[Excerpt from a dataset]
* * * *

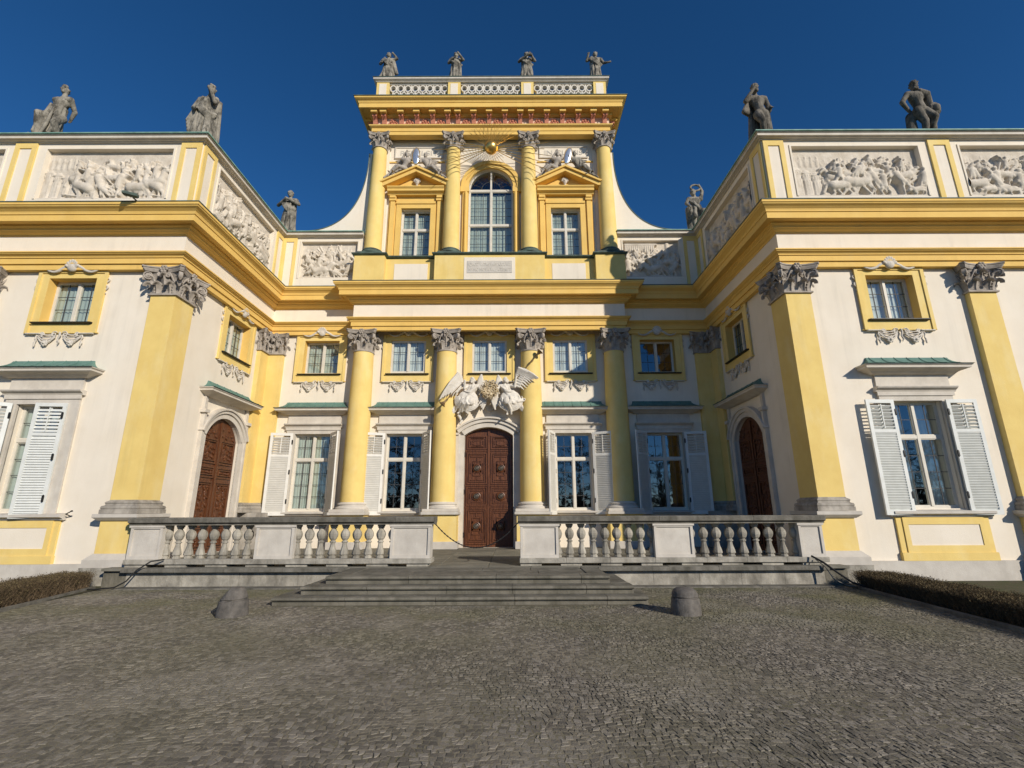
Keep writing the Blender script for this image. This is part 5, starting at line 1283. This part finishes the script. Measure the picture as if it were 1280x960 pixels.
# ------------------------------------------------------------------ balustrades
BAL = MB().lathe([(0.0903,.0),(0.0903,.04),(0.0731,.05),(0.0731,.07),(0.0989,.08),(0.1032,.10),(0.0903,.16),(0.0645,.24),(0.0516,.31),(0.0499,.34),(0.0731,.35),(0.0731,.375),(0.0516,.385),(0.0516,.40),(0.0860,.44),(0.1075,.50),(0.1101,.54),(0.0946,.59),(0.0602,.635),(0.0499,.66),(0.0731,.675),(0.0731,.70),(0.0903,.71),(0.0903,.75)], n=8, smooth=False)
BALM = BAL.mesh('baluster', 'wornstone')
def balustrade(x_end, x_ped, x_mid, label, s):
    t = thing('balustrade', label, 'balustrade', (s*4.6, 11.9, ZT), 'stone balustrades on the terrace edge')
    y0, y1 = 11.74, 12.12; yc = (y0+y1)/2
    peds = [x_end, x_mid, x_ped]                                          # each (a, b)
    lo = min(p[0] for p in peds); hi = max(p[1] for p in peds)
    base = MB()
    for a, b in ((lo-.02, hi+.04),): course(base, a, b, y0-.07, y1+.07, ZT+.06, ZT+.17, 1.05, rnd)
    x = lo
    while x < hi: base.box(x, min(hi, x+.48), y0-.02, y1, ZT-.01, ZT+.06); x += .92
    base.build('base_course', 'wornstone', t)
    r = MB(); x = lo-.06
    r_a = hi+.08
    while x < r_a-.05:
        e = min(r_a, x+rnd.uniform(1.6, 2.2)); e = r_a if r_a-e < .6 else e
        r.loft([[(u, p, z) for p, z in ((y0-.02, 1.335), (y0-.02, 1.37), (y0-.09, 1.40), (y0-.10, 1.49), (y0-.07, 1.51), (y1+.07, 1.51), (y1+.1, 1.49), (y1+.09, 1.40), (y1+.02, 1.37), (y1+.02, 1.335))] for u in (x+.003, e-.003)]); x = e
    r.build('rail', 'ledge', t)
    for a, b in peds:
        p = MB().box(a, b, y0+.01, y1-.01, ZT+.17, 1.335).build('pedestal', 'stone', t)
        q = MB()
        for u, v, c, d in ((a, b, 1.26, 1.335), (a-.03, b+.03, 1.29, 1.334), (a, b, ZT+.17, ZT+.24), (a, a+.06, ZT+.24, 1.26), (b-.06, b, ZT+.24, 1.26)): q.box(u, v, y0-.022 if u >= a else y0-.045, y0+.01, c, d)
        link('moulding', q.mesh('moulding', 'stone'), p)
    ps = sorted(peds)
    for (a, b), (c, d) in zip(ps, ps[1:]):
        n = 8; w = (c-b)/n
        for k in range(n+1):
            o = link('baluster', BALM, t, (b+w*k, yc, ZT+.165), PI/8)
    return t
balustrade((-8.02, -7.28), (-1.98, -1.06), (-5.10, -4.22), 'weathered stone balustrade with vase balusters, left of the steps', -1)
balustrade((7.47, 8.02), (1.02, 1.90), (4.12, 5.02), 'weathered stone balustrade with vase balusters, right of the steps', 1)
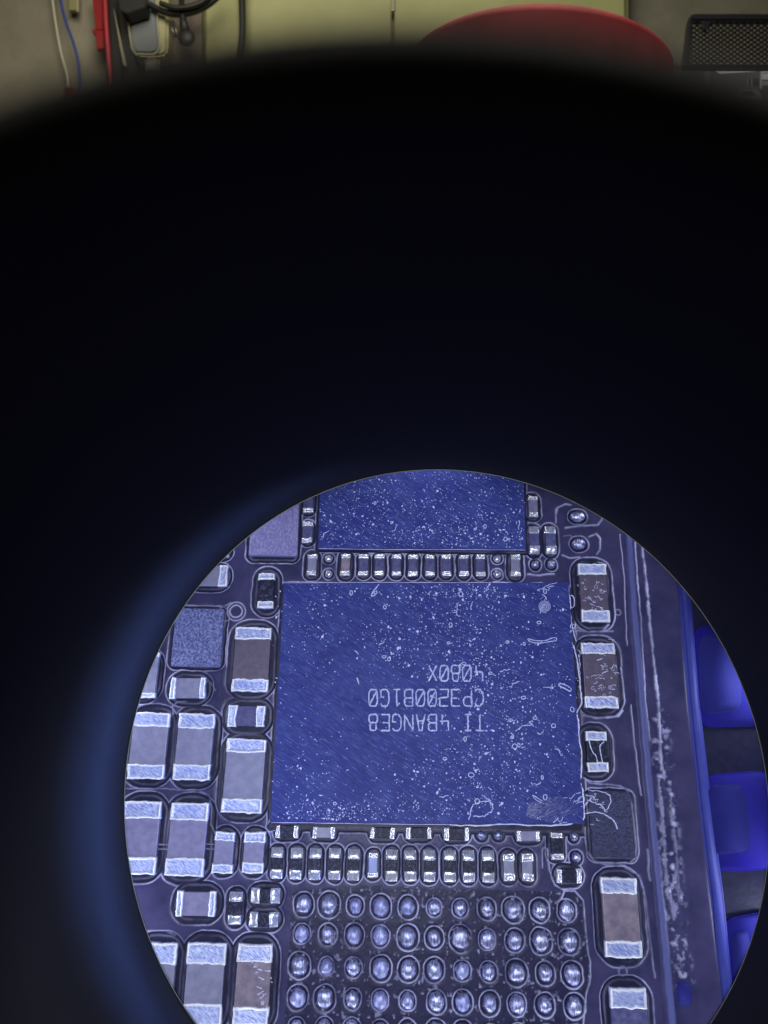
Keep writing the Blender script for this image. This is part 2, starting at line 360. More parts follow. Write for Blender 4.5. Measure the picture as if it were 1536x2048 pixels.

* * * *

**AIM OF THE TASK:** Set down every record once more, word for word, without pictures.

**ANSWER IN FULL:**
Keep writing the Blender script for this image. This is part 5, starting at line 1283. This part finishes the script. Measure the picture as if it were 1280x960 pixels.
# ------------------------------------------------------------------ balustrades
BAL = MB().lathe([(0.0903,.0),(0.0903,.04),(0.0731,.05),(0.0731,.07),(0.0989,.08),(0.1032,.10),(0.0903,.16),(0.0645,.24),(0.0516,.31),(0.0499,.34),(0.0731,.35),(0.0731,.375),(0.0516,.385),(0.0516,.40),(0.0860,.44),(0.1075,.50),(0.1101,.54),(0.0946,.59),(0.0602,.635),(0.0499,.66),(0.0731,.675),(0.0731,.70),(0.0903,.71),(0.0903,.75)], n=8, smooth=False)
BALM = BAL.mesh('baluster', 'wornstone')
def balustrade(x_end, x_ped, x_mid, label, s):
    t = thing('balustrade', label, 'balustrade', (s*4.6, 11.9, ZT), 'stone balustrades on the terrace edge')
    y0, y1 = 11.74, 12.12; yc = (y0+y1)/2
    peds = [x_end, x_mid, x_ped]                                          # each (a, b)
    lo = min(p[0] for p in peds); hi = max(p[1] for p in peds)
    base = MB()
    for a, b in ((lo-.02, hi+.04),): course(base, a, b, y0-.07, y1+.07, ZT+.06, ZT+.17, 1.05, rnd)
    x = lo
    while x < hi: base.box(x, min(hi, x+.48), y0-.02, y1, ZT-.01, ZT+.06); x += .92
    base.build('base_course', 'wornstone', t)
    r = MB(); x = lo-.06
    r_a = hi+.08
    while x < r_a-.05:
        e = min(r_a, x+rnd.uniform(1.6, 2.2)); e = r_a if r_a-e < .6 else e
        r.loft([[(u, p, z) for p, z in ((y0-.02, 1.335), (y0-.02, 1.37), (y0-.09, 1.40), (y0-.10, 1.49), (y0-.07, 1.51), (y1+.07, 1.51), (y1+.1, 1.49), (y1+.09, 1.40), (y1+.02, 1.37), (y1+.02, 1.335))] for u in (x+.003, e-.003)]); x = e
    r.build('rail', 'ledge', t)
    for a, b in peds:
        p = MB().box(a, b, y0+.01, y1-.01, ZT+.17, 1.335).build('pedestal', 'stone', t)
        q = MB()
        for u, v, c, d in ((a, b, 1.26, 1.335), (a-.03, b+.03, 1.29, 1.334), (a, b, ZT+.17, ZT+.24), (a, a+.06, ZT+.24, 1.26), (b-.06, b, ZT+.24, 1.26)): q.box(u, v, y0-.022 if u >= a else y0-.045, y0+.01, c, d)
        link('moulding', q.mesh('moulding', 'stone'), p)
    ps = sorted(peds)
    for (a, b), (c, d) in zip(ps, ps[1:]):
        n = 8; w = (c-b)/n
        for k in range(n+1):
            o = link('baluster', BALM, t, (b+w*k, yc, ZT+.165), PI/8)
    return t
balustrade((-8.02, -7.28), (-1.98, -1.06), (-5.10, -4.22), 'weathered stone balustrade with vase balusters, left of the steps', -1)
balustrade((7.47, 8.02), (1.02, 1.90), (4.12, 5.02), 'weathered stone balustrade with vase balusters, right of the steps', 1)
Keep writing the Blender script for this image. This is part 2, starting at line 360. More parts follow. Write for Blender 4.5. Measure the picture as if it were 1536x2048 pixels.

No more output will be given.